Hierarquia e dança é realmente um tema para refletir, segundo o pessoal do Quadra. Também é evidente que a hierarquia faz parte mas, novamente, é urgente compreender a maneira como entendemos e nos relacionamos com a hierarquia. O tema não está isolado da nossa forma de lidar com ele. Estar vulnerável, se sentir culpado ou tolerante faz parte do espaço hierárquico de lideranças que possam “não oprimir, não limitar o pensamento, não assentar idéias” e facilitarem o caminho. Segundo eles, as relações hierárquicas são, especialmente, “lugares transitórios, especialmente, não estagnadas”.

É, vale mesmo a pena pensar nisso: se existe hierarquia e é uma forma a partir da qual algo se organiza, como isso acontece? Não necessariamente de um único jeito – líder e liderados, pensador e pensados, quem idealiza e quem realiza, quem é o autor e quem são os usados, ou qualquer forma dicotômica e restritiva de relação. Há mais informações a serem consideradas. São da ordem da volatilidade ou da transitoriedade e devem ser consideradas no processo de decisão, de escolha ou do resultado. As estratégias são nada mais do que possibilidades de se lidar com as hierarquias. Um jogo.

A última questão impôs listas que servem como manifestos que nos fazem pensar sobre muitos aspectos da dança hoje. A pergunta foi “na dança que vocês fazem hoje, o que não cabe mais?”.

Para o Quadra, temos “vocábulos que melhor contam suas significações”, são eles:
“Coreógrafo – facilitador do pensamento e movimento de dança
Bailarino, dançarino – artista da dança
Coreografia – escrita do corpo
Diretor – organizador de idéias
Coordenador – problematizador
Professor – provocador
Espetáculo – idéias de dança
Cia de dança/ grupo de dança – coletivo, pessoas e idéias
Método de dança – processos colaborativos
Reprodução de passos – autonomia do movimento
Alunos – propositores
Profissional de dança – distanciamento dos conceitos de mercado e proximidade dos conceitos de entendimento de dança.
Projeto social (em dança) – distanciamento dos formatos de separabilidade da diversidade
Dança – convívio com idéias, coisas ou pessoas”

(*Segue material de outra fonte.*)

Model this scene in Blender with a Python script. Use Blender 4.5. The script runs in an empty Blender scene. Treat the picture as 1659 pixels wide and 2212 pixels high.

Para o Coletivo T1, não cabe mais:

“ouvir, porque eu sou o diretor e eu…; achar que algo está pronto… sempre pesquisar, se permitir pesquisar, se permitir a jogar coisas fora…” – Graziela Montanelli
“Nesse momento não tem sentido não aliar ao trabalho de criação questões ?relacionadas a condição que temos para trabalhar e nos mantermos como ?artístas. Buscar outras formas de organização (…) são prioridades, mesmo que, ao final do processo ?não respondam as expectativas; se isso acontecer, no próximo projeto ?tentam-se outras estratégias”. – Mara Guerrero

“Não cabe mais fazer dança como uma prática desconectada do ambiente em que está inserida. Não cabe mais fazer dança sem reflexão e posicionamente sobre o que significa fazer dança neste ambiente. Cada maneira específica de praticar dança carrega significados específicos e não cabe mais deixar de reconhecê-los”. – Adriana Grechi

Vale citar a última consideração do Quadra: “Todas estas definições, idéias e comprometimentos estão diretamente ligados e construídos sobre processos orgânicos e flexíveis, provavelmente eles não se darão mais desta maneira quando você estiver lendo estas palavras. Isto é importante para os processos de pensamento em Dança do Quadra – Pessoas e Idéias”.

Por fim, detecta-se que, neste território minado de circunstâncias e escolhas, a presença do outro faz toda diferença no posicionamento do artista. Com maior liberdade, responsável por certa sustentabilidade, provocador da realidade, hoje, atuar em dança contemporânea e estar engajado ao exercício da arte coletivamente nos força a repensar a própria noção de modelo, os nomes e definições. Com estratégias, as possibilidades e oportunidades tornam-se chances de posicionamento e de ser líder das suas idéias. Até porque autonomia não se dá, nem de graça.
Notas:

[1] Os principais livros do estudo foram “Provos – amsterdan e o nascimento da contracultura”, 2001 de Matteo Guarnaccia da Coleção Baderna da Editora Conrad do Brasil; “Amor Líquido”, 2004 de Zygmunt Bauman da Editora Zahar; “Assalto à cultura –
utopia subversão guerrilha na (anti) arte do século”, 2005 de Stewart Home e “TAZ – zona autônoma temporária”, 2001 de Hakim Bey.

[2] BEY, Hakim. (2001). TAZ – zona autônoma temporária. Coleção Baderna. São Paulo; Conrad do Brasil.